Ceza hukukunun temel amacı, suçluyu cezalandırmak ve toplumsal hayattan uzaklaştırmaktan çok, suçlunun ıslahını sağlamaktır. Bu nedenle, uyuşturucu madde kullanan, bulunduran veya kabul eden bir kişiyi cezalandırmadan önce, ıslah edici tedbirler uygulanmaya çalışılır. Bu kapsamda “denetimli serbestlik” uygulaması devreye girer.
Cezalar
Kullanmak için uyuşturucu madde satın alan, kabul eden veya bulunduran bir kişi, Türk Ceza Kanunu’nun 191. maddesi uyarınca iki yıldan beş yıla kadar hapis cezasıyla cezalandırılır. Ancak, bu madde, suçla ilgili başlatılan soruşturmada şüpheli hakkında beş yıl süreyle kamu davasının ertelenmesine karar verilebileceğini de öngörür. Şüpheli, erteleme süresi boyunca kendisine yüklenen yükümlülükleri yerine getirmek zorundadır; aksi halde çeşitli müeyyidelerle karşılaşabilir.
Bu erteleme süresi boyunca, şüpheliye asgari 1 yıl süreyle denetimli serbestlik uygulanır ve savcının talebiyle bu süre üçer aylık periyotlarla, toplamda en fazla 1 yıl daha uzatılabilir. Denetimli serbestlik tedbiri altında olan kişi, gerek görülmesi durumunda tedaviye de tabi tutulabilir.
Eğer şüpheli erteleme süresi boyunca yükümlülüklerini yerine getirmez ve yeniden uyuşturucu veya uyarıcı madde kullanır, satın alır veya kabul ederse, hakkında kamu davası açılır. Bu dava, yükümlülükleri ihlal etme üzerine açılır ve ayrıca başka bir soruşturma veya kovuşturma yapılmaz.

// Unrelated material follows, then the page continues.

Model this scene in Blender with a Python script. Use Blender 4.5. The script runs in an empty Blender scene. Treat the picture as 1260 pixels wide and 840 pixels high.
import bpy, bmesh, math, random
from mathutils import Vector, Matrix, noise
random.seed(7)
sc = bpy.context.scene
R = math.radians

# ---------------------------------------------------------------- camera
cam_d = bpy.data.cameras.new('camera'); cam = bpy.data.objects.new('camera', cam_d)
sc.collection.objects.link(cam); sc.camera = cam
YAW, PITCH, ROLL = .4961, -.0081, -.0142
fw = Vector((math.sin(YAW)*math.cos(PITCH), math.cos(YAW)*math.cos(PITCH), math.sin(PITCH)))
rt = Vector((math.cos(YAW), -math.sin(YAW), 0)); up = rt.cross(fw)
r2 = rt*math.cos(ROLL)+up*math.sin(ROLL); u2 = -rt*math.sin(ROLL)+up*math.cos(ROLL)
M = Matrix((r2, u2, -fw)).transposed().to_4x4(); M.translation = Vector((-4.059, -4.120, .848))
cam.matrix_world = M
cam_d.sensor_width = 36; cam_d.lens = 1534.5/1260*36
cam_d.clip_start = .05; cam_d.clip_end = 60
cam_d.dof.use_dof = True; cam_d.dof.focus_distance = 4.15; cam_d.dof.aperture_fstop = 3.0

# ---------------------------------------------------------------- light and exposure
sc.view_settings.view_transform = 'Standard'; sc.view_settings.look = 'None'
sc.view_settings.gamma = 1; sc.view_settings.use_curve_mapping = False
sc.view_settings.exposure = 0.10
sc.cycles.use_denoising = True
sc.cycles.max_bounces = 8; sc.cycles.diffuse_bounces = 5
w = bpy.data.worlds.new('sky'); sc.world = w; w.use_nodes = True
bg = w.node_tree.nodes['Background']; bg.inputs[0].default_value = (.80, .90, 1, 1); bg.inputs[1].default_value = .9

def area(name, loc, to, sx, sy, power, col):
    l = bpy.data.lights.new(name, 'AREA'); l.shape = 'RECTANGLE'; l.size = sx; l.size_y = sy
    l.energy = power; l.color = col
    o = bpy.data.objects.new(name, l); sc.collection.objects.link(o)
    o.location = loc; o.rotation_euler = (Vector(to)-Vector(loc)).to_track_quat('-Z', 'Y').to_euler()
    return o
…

Eğer şüpheli, erteleme süresi boyunca yükümlülüklerine uygun davranır ve yasakları ihlal etmezse, hakkında kovuşturmaya yer olmadığına dair karar verilir.

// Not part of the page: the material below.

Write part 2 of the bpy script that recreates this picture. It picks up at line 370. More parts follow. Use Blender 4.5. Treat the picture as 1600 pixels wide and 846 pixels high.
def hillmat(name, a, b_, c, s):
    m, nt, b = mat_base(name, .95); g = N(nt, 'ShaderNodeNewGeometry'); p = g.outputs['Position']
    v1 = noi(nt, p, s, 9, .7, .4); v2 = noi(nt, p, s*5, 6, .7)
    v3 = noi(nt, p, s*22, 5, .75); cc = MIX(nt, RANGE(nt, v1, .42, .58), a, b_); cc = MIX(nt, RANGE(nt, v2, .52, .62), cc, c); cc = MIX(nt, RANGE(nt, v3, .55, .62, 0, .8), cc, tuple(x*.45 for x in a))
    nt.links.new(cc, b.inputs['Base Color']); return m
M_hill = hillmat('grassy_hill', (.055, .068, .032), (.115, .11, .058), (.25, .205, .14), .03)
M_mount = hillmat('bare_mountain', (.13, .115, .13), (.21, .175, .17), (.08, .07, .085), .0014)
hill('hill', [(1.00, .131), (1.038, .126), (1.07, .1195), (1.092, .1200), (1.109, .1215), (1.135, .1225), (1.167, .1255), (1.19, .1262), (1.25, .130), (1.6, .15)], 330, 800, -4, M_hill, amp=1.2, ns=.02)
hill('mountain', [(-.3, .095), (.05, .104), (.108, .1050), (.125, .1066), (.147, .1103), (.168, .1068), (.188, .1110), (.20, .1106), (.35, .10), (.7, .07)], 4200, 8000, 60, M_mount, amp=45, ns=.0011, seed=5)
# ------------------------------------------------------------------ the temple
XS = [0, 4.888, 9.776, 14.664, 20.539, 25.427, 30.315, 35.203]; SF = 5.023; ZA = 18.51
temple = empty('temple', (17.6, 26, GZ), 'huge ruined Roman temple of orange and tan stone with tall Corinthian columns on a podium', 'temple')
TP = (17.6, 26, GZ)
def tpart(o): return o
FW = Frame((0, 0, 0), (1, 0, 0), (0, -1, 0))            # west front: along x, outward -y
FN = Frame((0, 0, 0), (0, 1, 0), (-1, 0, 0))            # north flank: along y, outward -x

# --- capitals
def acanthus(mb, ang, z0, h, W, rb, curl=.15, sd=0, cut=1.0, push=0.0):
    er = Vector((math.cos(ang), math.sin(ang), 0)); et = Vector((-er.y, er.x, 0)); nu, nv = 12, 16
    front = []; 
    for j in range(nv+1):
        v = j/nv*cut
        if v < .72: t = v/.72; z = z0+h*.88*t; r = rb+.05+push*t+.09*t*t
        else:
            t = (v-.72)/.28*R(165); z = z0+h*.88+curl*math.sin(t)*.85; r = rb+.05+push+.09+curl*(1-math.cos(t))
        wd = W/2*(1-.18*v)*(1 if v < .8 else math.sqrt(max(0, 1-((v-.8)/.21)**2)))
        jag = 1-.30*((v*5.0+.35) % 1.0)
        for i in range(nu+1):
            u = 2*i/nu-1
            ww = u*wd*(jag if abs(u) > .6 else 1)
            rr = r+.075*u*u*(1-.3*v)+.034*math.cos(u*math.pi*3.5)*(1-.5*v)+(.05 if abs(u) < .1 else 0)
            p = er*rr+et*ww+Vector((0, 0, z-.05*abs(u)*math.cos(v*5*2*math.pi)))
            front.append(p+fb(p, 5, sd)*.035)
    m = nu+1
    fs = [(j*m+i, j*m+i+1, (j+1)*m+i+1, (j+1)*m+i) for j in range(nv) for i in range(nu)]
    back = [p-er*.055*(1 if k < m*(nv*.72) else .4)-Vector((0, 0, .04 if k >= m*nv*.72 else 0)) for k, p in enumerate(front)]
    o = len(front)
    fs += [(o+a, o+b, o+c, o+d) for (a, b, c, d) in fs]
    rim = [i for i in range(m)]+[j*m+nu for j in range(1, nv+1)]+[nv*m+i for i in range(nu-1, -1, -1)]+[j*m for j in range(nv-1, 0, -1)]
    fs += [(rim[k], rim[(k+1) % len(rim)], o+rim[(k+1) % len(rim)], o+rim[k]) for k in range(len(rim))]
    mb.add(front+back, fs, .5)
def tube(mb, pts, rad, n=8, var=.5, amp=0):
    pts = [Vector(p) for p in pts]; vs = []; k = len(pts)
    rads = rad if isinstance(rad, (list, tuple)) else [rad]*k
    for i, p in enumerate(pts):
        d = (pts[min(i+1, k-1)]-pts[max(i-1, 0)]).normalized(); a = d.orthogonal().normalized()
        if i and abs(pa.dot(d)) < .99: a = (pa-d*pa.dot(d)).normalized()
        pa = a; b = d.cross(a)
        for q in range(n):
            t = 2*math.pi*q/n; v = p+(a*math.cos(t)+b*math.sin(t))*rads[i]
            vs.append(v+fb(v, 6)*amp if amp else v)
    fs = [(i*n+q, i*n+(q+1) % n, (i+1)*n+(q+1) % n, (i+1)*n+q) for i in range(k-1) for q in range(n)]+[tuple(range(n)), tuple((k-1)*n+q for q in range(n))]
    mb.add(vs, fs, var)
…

Ayrıca, uyuşturucu veya uyarıcı madde satın almak, kabul etmek veya bulundurmak gibi suçlar, okul, yurt, hastane, kışla ve ibadethane gibi toplu kullanım alanlarının çevresinde işlenirse, verilecek ceza yarı oranında artırılır. Bu durumda ceza, üç yıldan yedi buçuk yıla kadar hapis cezası şeklinde değerlendirilebilir.

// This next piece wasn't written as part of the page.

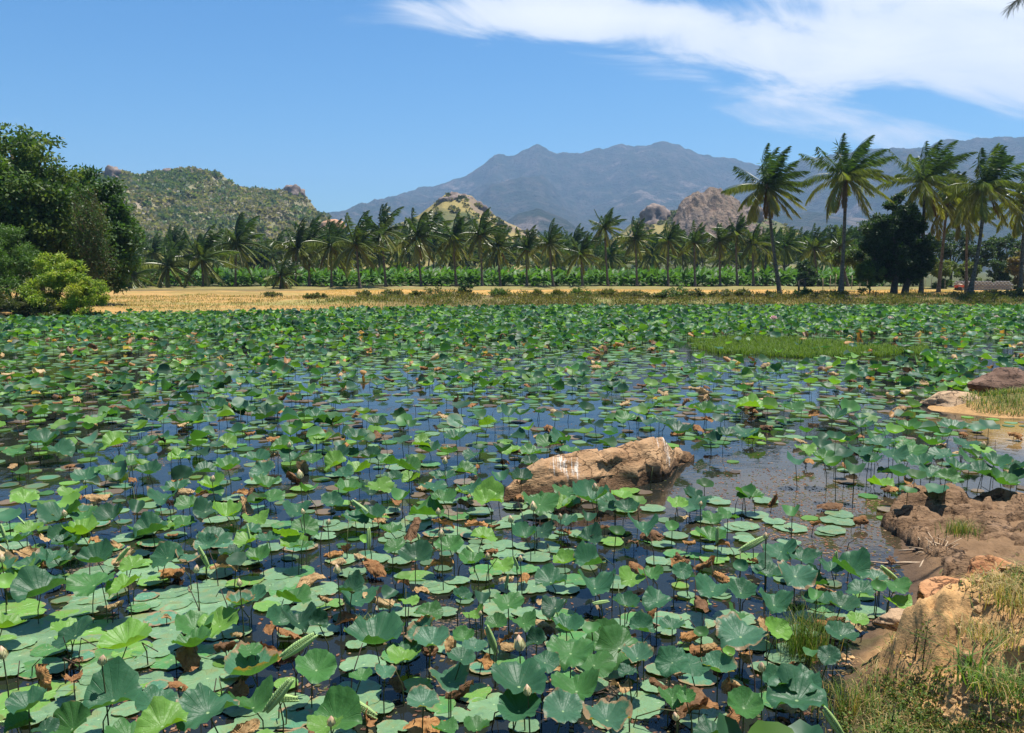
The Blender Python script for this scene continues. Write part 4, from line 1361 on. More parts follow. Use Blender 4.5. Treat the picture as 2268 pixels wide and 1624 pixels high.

Uyuşturucu veya uyarıcı madde ile ilgili suçlar, etkin pişmanlık kapsamında ele alınabilir. Şüpheli, suçun resmi makamlar tarafından öğrenilmeden önce maddeleri kimden, nereden ve ne zaman temin ettiğini bildirdiğinde, suçluların yakalanmasını ve maddelerin ele geçirilmesini sağladığında ceza verilmez.
Ayrıca, yetkili makamlar tarafından suç hakkında bilgi alındıktan sonra, suçun ortaya çıkmasına ve diğer suçluların yakalanmasına yardım eden kişi hakkında verilecek ceza, yardımın niteliğine göre dörtte birden yarısına kadar indirilebilir.
Uyuşturucu madde kullanan bir kişi, soruşturma başlatılmadan önce resmi makamlara başvurarak tedavi edilmesini talep ederse, ceza verilmez.
Özetle, kanun koyucu, uyuşturucu madde kullanan veya bulunduran kişilere yönelik ıslah edici tedbirler ve cezalardan önce, etkin bir şekilde izlenecek yolları Türk Ceza Kanunu’nda belirlemiştir. Kişileri cezalandırmak, son aşamada ele alınmakta ve kötü alışkanlıklarından vazgeçmeyen kişiler hakkında ceza uygulanmaktadır.